BY David A. Greene in Reviews | 04 MAR 97
Featured in
Issue 33

Charlie White

D
BY David A. Greene in Reviews | 04 MAR 97

Charlie White's Femalien (1996) is a photography project made in conjunction with Cheri - a glossy hetero-porn magazine that, despite its inviting cover-line ('200 Naked Nymphs Invade Middle America!') is mostly phone-sex ads, along with some dewy vulval close-ups and cum-shot tableaux. White's contribution to the Cheri holiday issue is an eight-page pictorial depicting a space-alien babe playing - sort of - with three otherworldly dildo worms. We know she's an alien because her body is painted blue and her hair is covered by a spotted, skin-like skullcap; otherwise she's got all the right equipment. The pucker-faced worms ('arousalites' according to the captions) emerge from a kind of egg in the middle of a big white room, and over a succession of photos wrap themselves around Femalien's limbs causing her great, if inexplicable, sexual pleasure.
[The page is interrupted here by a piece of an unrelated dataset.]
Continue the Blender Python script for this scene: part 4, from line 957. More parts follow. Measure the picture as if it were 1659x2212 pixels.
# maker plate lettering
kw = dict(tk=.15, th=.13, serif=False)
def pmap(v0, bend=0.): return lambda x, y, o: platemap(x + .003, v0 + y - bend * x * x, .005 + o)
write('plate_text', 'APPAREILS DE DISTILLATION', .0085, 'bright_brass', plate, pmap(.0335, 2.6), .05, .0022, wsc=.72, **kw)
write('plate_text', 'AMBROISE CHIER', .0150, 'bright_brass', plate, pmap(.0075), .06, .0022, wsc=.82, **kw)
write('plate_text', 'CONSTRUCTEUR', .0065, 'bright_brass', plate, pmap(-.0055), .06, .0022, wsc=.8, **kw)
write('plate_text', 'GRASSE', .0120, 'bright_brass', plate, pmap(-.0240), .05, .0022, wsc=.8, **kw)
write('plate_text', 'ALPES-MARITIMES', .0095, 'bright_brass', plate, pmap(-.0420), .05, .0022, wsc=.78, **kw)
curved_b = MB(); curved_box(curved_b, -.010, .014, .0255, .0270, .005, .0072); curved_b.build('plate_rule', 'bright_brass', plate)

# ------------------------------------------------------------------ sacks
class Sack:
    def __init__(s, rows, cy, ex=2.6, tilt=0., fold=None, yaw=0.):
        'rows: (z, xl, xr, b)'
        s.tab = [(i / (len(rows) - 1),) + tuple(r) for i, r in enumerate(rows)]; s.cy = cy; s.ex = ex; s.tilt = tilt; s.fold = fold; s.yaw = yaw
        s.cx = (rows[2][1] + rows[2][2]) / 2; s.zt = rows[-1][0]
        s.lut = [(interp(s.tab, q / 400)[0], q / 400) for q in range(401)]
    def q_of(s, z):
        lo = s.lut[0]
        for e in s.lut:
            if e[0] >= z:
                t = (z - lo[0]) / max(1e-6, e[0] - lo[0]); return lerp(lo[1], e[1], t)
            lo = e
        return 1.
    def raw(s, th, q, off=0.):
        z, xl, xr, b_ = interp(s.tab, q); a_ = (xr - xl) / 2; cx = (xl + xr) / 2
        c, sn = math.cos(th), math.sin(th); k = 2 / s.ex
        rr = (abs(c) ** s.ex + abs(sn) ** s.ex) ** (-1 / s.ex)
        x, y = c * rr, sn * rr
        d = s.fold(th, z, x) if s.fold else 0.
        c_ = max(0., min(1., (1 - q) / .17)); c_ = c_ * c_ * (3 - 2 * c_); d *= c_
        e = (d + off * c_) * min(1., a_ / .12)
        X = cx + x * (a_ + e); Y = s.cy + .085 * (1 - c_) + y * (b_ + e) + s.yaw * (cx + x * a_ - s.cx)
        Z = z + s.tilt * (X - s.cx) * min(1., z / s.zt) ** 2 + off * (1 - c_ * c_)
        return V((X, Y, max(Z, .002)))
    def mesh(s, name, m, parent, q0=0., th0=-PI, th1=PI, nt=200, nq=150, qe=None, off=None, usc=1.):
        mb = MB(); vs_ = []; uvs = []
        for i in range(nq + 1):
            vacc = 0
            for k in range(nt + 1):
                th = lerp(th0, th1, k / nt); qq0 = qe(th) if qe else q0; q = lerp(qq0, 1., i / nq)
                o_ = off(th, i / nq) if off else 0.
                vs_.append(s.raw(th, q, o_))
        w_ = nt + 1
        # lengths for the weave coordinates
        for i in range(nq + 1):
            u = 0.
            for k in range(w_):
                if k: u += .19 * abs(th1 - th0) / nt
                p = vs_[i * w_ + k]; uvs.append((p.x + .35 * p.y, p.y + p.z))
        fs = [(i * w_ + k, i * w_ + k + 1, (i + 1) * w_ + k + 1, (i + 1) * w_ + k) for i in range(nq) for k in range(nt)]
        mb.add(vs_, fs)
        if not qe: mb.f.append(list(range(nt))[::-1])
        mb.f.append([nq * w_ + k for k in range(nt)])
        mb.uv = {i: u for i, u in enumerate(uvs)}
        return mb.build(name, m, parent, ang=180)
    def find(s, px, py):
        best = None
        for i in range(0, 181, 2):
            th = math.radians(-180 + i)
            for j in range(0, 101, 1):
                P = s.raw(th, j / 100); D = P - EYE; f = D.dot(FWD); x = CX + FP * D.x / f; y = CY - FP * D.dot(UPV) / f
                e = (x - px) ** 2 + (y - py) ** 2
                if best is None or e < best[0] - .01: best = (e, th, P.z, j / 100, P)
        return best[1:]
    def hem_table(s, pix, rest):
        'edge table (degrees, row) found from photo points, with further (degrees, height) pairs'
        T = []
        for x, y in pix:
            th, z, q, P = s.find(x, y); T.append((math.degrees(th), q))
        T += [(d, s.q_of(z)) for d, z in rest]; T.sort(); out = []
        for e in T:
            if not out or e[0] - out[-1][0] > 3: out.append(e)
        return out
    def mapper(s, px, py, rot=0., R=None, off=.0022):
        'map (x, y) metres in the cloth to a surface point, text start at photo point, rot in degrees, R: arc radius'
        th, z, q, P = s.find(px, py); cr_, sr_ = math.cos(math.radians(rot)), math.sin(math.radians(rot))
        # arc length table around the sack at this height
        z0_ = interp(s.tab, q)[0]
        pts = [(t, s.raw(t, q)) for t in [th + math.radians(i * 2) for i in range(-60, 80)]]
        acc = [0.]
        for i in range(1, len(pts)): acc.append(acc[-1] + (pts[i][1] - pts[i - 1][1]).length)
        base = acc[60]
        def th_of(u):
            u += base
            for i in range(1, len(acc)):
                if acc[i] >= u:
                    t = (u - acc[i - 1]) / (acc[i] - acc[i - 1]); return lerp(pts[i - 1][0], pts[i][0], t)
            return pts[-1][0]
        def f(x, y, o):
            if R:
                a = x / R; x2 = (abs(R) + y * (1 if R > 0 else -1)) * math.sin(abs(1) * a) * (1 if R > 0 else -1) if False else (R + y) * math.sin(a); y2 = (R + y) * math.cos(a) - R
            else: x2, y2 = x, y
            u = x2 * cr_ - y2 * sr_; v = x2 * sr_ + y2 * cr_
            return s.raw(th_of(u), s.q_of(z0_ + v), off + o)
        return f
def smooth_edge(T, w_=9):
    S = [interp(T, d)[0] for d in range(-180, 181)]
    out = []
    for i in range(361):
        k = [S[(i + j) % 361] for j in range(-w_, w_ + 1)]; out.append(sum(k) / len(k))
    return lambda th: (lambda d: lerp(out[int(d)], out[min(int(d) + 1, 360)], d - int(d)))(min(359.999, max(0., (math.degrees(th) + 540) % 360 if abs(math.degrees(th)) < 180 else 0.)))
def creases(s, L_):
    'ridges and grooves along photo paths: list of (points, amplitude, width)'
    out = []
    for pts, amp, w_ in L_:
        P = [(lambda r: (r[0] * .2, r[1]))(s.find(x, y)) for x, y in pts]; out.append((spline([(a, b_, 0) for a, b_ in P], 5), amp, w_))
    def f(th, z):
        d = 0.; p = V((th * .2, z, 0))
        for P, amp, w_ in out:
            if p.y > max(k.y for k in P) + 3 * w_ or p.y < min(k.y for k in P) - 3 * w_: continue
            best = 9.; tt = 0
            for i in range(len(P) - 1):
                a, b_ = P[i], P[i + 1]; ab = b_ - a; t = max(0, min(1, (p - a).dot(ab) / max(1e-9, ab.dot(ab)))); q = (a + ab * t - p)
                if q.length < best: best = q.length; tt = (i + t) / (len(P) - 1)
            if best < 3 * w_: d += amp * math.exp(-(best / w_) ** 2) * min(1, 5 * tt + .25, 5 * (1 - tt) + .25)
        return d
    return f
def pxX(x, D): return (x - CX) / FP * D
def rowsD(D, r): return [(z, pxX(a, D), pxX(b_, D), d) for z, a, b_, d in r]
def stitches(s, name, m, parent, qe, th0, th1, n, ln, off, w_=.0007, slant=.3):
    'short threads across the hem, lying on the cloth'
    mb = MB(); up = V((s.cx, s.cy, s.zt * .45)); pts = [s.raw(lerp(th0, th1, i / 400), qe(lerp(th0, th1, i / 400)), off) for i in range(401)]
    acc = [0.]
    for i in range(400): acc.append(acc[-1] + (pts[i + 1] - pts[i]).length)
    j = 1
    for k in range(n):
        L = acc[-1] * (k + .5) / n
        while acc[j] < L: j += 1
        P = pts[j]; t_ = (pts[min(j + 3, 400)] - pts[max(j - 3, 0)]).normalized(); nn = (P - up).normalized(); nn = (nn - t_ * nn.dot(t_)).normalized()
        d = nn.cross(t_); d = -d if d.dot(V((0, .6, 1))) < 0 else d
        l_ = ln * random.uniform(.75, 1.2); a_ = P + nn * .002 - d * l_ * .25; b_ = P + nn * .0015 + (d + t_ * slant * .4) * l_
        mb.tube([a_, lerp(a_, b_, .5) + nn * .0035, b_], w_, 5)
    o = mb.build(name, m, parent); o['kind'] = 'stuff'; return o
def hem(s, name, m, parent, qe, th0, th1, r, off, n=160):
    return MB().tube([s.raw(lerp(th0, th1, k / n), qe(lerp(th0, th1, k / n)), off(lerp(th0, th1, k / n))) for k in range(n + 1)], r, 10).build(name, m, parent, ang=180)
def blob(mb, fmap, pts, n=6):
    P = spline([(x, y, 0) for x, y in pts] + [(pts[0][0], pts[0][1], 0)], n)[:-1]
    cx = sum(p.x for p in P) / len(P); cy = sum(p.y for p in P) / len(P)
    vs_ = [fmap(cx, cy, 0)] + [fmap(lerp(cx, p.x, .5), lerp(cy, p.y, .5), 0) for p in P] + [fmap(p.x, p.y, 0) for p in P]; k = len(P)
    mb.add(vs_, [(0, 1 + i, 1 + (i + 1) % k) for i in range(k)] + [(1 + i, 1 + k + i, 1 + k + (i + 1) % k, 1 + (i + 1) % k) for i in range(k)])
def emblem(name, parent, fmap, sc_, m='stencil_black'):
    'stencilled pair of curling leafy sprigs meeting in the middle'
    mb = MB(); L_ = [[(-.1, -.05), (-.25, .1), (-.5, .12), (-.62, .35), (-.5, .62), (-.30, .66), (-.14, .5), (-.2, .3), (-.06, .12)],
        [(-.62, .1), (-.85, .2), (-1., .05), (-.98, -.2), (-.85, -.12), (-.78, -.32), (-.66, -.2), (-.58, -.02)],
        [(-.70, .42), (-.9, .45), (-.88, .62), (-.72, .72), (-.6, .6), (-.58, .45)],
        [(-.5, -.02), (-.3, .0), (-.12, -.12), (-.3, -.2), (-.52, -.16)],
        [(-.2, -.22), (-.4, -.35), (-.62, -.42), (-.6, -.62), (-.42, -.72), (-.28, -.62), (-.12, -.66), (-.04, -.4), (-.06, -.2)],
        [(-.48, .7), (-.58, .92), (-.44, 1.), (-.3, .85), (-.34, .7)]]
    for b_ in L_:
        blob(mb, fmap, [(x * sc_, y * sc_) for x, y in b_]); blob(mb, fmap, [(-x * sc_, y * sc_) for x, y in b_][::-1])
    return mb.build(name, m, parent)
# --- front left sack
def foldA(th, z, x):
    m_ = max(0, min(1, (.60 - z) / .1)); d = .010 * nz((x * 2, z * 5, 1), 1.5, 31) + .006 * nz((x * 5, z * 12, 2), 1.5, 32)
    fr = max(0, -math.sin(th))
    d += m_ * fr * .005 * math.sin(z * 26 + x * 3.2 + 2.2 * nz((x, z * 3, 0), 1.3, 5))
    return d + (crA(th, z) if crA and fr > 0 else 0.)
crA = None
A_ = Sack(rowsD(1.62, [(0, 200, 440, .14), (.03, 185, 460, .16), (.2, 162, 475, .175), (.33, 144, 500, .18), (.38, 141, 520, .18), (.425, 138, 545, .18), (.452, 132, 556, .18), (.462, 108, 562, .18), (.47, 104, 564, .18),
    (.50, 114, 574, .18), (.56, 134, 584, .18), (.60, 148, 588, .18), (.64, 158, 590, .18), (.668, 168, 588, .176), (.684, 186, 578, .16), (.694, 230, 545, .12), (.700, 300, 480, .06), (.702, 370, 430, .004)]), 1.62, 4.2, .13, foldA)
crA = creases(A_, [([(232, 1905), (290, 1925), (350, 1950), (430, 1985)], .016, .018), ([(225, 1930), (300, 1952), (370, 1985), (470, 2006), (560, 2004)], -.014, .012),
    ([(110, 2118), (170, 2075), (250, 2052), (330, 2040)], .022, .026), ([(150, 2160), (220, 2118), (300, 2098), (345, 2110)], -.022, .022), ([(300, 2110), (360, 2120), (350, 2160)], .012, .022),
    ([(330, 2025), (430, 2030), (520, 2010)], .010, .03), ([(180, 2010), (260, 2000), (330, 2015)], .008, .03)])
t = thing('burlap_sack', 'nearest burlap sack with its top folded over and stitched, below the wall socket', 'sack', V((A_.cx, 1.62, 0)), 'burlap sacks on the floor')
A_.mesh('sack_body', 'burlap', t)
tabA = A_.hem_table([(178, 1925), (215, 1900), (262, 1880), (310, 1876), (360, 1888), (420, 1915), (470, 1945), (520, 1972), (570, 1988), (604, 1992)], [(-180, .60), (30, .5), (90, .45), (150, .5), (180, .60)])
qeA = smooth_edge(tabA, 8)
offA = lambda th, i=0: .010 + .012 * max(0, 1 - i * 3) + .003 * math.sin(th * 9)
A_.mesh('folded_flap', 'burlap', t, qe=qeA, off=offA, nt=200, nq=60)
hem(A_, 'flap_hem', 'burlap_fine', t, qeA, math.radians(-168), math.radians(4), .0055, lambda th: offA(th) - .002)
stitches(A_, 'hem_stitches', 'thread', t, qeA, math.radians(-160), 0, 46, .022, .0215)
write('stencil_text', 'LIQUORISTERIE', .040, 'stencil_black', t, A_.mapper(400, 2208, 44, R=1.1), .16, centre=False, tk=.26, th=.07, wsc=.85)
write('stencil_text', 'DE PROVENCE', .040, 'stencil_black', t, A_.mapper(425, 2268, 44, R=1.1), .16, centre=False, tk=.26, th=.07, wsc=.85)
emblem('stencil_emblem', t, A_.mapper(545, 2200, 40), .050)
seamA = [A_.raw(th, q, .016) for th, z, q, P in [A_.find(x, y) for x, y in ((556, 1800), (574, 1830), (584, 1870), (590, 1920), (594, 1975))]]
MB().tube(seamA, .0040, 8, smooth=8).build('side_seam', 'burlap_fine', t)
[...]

Despite the model's colouring and the spaceship set's bright fluorescent lighting, the photos in Femalien are no different in tone from the staged masturbatory scenes elsewhere in the magazine. (One difference, however, is the unusual cost of all that body paint and foam rubber, borne by Cheri in the name of Art.) Nevertheless, the gallery's press release is full of high-flown nuttiness about the 24 year-old artist's virtuoso (and precocious) merging of pop culture and fine art, billing Femalien as an orgiastic explosion of cultural taboo-busting and high wire intellectual gunplay. In reality, White has succeeded only in reproducing the kind of workaday smut that might have appeared in television's Star Trek - the old generation.

For all his impressive ambition, White - currently an MFA student at Art Centre College of Design in Pasadena - succumbs to the primary fiction proffered by all academic art institutions: that conceptual art is a skill which can be taught. (Teaching someone to be an artist is like teaching them to be funny: in the end it's all in the delivery.) Despite what the professors say, out here in the world, an artwork's success is hardly ever about whether its political message or subversive scheme comes full circle or not. In part, this is because so many things can get screwed up along the way - for worseor for better. A case in point: when I went to check out White's magazine at the gallery, I assumed I could just pick it up for free and - ahem - study it in the privacy of my own home. Absolutely not, says the gallery attendant. You gotta buy it, just like a real store. It's all part of White's conceptual plan. Game, I ask exactly where my six dollars will be going - to Cheri, I assume? Nope, says she, White still gets the cash, but he'll be donating it to a 'charity to be named later'.

And it gets worse. I ask where the original photos are. Can I see them? Are they for sale? No and no. Same deal - it's all part of the concept. But then a little French guy saunters up; his shoes are worth more than my entire ensemble. Frenchie wants to buy one of the original photos as 'a Christmas gift for someone'. The gallery staff immediately offers to give him White's home phone number.

During the past few years, there's been serious critical discussion about the value and yes, avant-guardism of popular entertainment culture, despite its inherent compromise: e.g. the need to put profit and often, the lowest common denominator, above all else. Some artists and curators have taken this to mean that glomming on to entertainment - bringing it in as a stand-alone reference or lauding it as either better or simply different from visual art - is a clever and cool thing to do. But that's not how it works. Uncritically championing entertainment is as bad as dumping ad hominem critique upon it. There is a fertile and interesting middle ground between popular culture and visual art, but to get there one must intimately understand, and more importantly, respect both poles. This entails an acknowledgement that not all entertainment is the same, and that not all consumers of it are either.

As for pornography, some artists have figured it out: Robert Mapplethorpe made porn but refused to call it that, which made things interesting; Jeff Koons did the same, but he was pornographic to begin with, so it all evened out in the end. Perhaps the best example is Matthew Barney, who succeeds in melding the universally tastiest aspects of porn - fresh-faced young women, rippling male glutes, Vaseline and bondage, to name a few - with the safe and intellectually flattering impression that you're still looking at art. So it can be done. But in White's case, crowing 'look at me' while slumming it is not nearly enough.